You don't want to start some major family rift over some food and drinks at a party.  What I would do is just sort of smile and say "That's a good idea," and then do exactly what you want anyway.  If MIL questions you about it the day of, just say "Oh, yea, we were supposed to get some pork chops, weren't we?"  Or you could say that one of your son's friends at the party is Jewish and can't eat pork, so who can really argue with that one??  If she asks about alcohol, just tell her there was a small budget problem or something.  Surely even she can understand that one coming from a young couple like yourselves with a new family?

 

After you handle things this way on one or two more occasions, MIL may just take the hint and figure out that her so-called "suggestions" are not wanted.

 

If you wanted to be really cheeky, you could always make the burgers and dogs for everyone else at the party, but to your MIL serve one perfectly grilled pork chop and a glass of wine.  Just do this when she is in the kitchen and no one else notices.  She will get the idea pretty damn quick!  A wicked idea that would have Miss Manners scolding, perhaps, but honestly these folks can be just like so many overgrown kids!  It is infuriating!

 

Whatever you decide to do, just don't let this difficult woman spoil your memory of your boy's very first birthday.  It is so special.  I know what this is like, because my daughter's baptism day turned into a nightmare from hell because of my Monster In Law and to this day, I can't think about it without being upset.  Nothing is worth that.

 

Good luck,

SB

 Thanks for the advice.

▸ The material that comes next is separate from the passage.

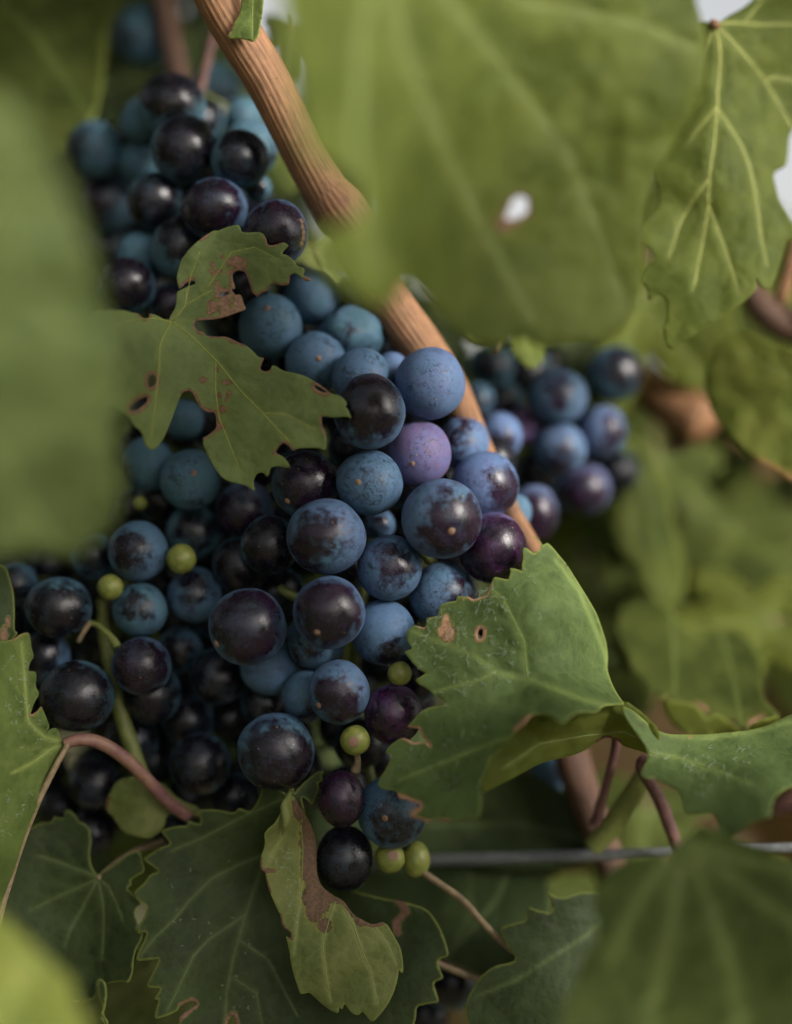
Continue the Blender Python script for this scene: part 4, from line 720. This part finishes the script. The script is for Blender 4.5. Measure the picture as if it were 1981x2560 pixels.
# --- dark leaf bottom left
R5 = leaf('dark green leaf at lower left whose pale veins meet a pinkish stalk', (244, 2200, 120))
o5 = tH([(100, 420), (290, 400), (340, 360), (480, 345), (490, 290), (540, 310), (580, 320), (590, 240), (640, 240), (690, 290), (720, 350), (760, 350), (820, 410), (835, 520), (815, 650), (830, 740), (880, 830), (960, 790), (1060, 720), (1160, 640), (1260, 605), (1290, 660), (1300, 720), (1320, 800), (1240, 840), (1185, 880), (1200, 920), (1155, 945),
  (1200, 1000), (1290, 1100), (1240, 1130), (1230, 1190), (1255, 1250), (1245, 1350), (1300, 1360), (1290, 1420), (1240, 1510), (1215, 1600), (1215, 1700), (1180, 1812), (1120, 1800), (1000, 1810), (985, 1830), (920, 1770), (890, 1800), (880, 1950), (700, 2000), (400, 1900), (100, 1500), (-100, 1300), (-100, 600)])
z5 = tps([(244, 2200, 130), (160, 2050, 180), (230, 2060, 150), (60, 2100, 160), (60, 2250, 130), (340, 2160, 120), (340, 2320, 60), (300, 2430, 30), (230, 2300, 130), (150, 2400, 120), (0, 2400, 110), (230, 2480, 70), (300, 2250, 100)])
v5 = [(tH([(885, 860), (780, 800), (680, 770), (500, 700), (340, 650)]), 4.5), (tH([(885, 870), (700, 950), (560, 1010), (400, 1090), (280, 1150)]), 5), (tH([(885, 880), (840, 960), (740, 1150), (640, 1330), (590, 1480)]), 4.5), (tH([(895, 880), (930, 1050), (945, 1200), (940, 1400), (930, 1600)]), 4.5), (tH([(900, 870), (980, 930), (1060, 1080), (1120, 1250)]), 3.5), (tH([(880, 850), (845, 790), (825, 740)]), 3.5)]
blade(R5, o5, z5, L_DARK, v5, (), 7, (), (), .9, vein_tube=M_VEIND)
tube('petiole', [(*tH([(885, 868)])[0], 128), (*tH([(1000, 770)])[0], 150), (*tH([(1130, 670)])[0], 180), (*tH([(1300, 580)])[0], 230), (*tH([(1480, 520)])[0], 300)], [6, 8, 9, 9, 9], M_STEMB, R5, 8, smoothit=2)
blade(R5, tH([(900, 1770), (960, 1800), (975, 1900), (960, 2040), (940, 2090), (1000, 2184), (960, 2200), (900, 2100), (940, 2040), (900, 1950), (885, 1850)]), tps([(260, 2450, 30), (270, 2550, 20), (240, 2500, 40), (280, 2480, 30)]), L_DARK, (), (), 6, name='curled_lobe', vein_tube=None)

# --- leaf at the left edge
R6 = leaf('bright olive leaf at the left edge joined to a purple stalk, speckled white', (165, 1860, 20))
o6 = tI([(-300, 700), (-100, 790), (100, 780), (180, 720), (255, 705), (270, 770), (275, 830), (300, 920), (262, 980), (245, 1050), (315, 1050), (322, 1110), (312, 1180), (350, 1250), (300, 1330), (265, 1440), (330, 1400), (362, 1350), (400, 1440), (440, 1540), (400, 1600), (445, 1555), (500, 1550), (530, 1600), (540, 1650), (575, 1690), (560, 1790), (480, 1950),
  (400, 2100), (300, 2300), (200, 2560), (100, 2900), (20, 3250), (-300, 3400), (-450, 2000)])
z6 = tps([(165, 1860, 20), (70, 1600, 0), (90, 1750, -10), (110, 1870, -10), (0, 1700, -90), (0, 1900, -150), (40, 2050, -80), (10, 2250, -20), (-80, 1800, -300), (-80, 2200, -200), (60, 1950, -60)])
v6 = [(tI([(600, 1690), (450, 1735), (300, 1850), (100, 1950)]), 6), (tI([(595, 1685), (400, 1640), (250, 1500), (215, 1100), (190, 800)]), 5)]
blade(R6, o6, z6, L_MID, v6, (), 7, (), [(tI([(265, 1440), (362, 1352)]), 4), (tI([(100, 780), (250, 705)]), 3)], .6)
tube('vein', [(*tI([(600, 1690)])[0], 10), (*tI([(520, 1830)])[0], -4), (*tI([(430, 2000)])[0], -10), (*tI([(330, 2200)])[0], -12), (62, 2085, -14), (35, 2165, -14), (12, 2240, -14), (-12, 2330, -20)], [7, 8, 8.5, 9, 9, 9, 9.5, 10], M_STEMB, R6, 10, smoothit=2)
tube('vein', [(55, 2080, -12), (25, 2110, -20), (-20, 2150, -30)], [6, 6, 6], M_STEM, R6, 8, smoothit=1)
tube('petiole', [(160, 1860, 15), (200, 1846, 20), (255, 1856, 40), (320, 1900, 70), (380, 1962, 100), (430, 2015, 130), (470, 2040, 160)], [13, 16, 17, 17, 17, 17, 16], M_PURP, R6, 14, smoothit=2)
fibres(R6, z6, tI([(10, 900), (240, 760), (290, 1100), (250, 1400), (480, 1580), (480, 1650), (200, 1750), (50, 1400)]), 50, 13, lmul=.6)
fibres(R6, z6, tI([(0, 2100), (300, 2100), (150, 2400), (20, 2700)]), 22, 14, lmul=.6)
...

I forgot to mention in my last post that we are having the party at my MIL's house. So eventhough I really don't want the alcohol (she does because she's Portugese, and it's "normal" for them to have alcohol at everything) I almost feel that I have to allow it because it's her house.  True, that does make me angry, because I am just really against the alcohol. If I could change the location of the party now, I would. (his birthday is this sunday the 31) I feel that I should have had the party somewhere else just so that there wouldn't be any alcohol, but too late now. So I guess what I'm getting at is, should I just allow it because it's her house or what?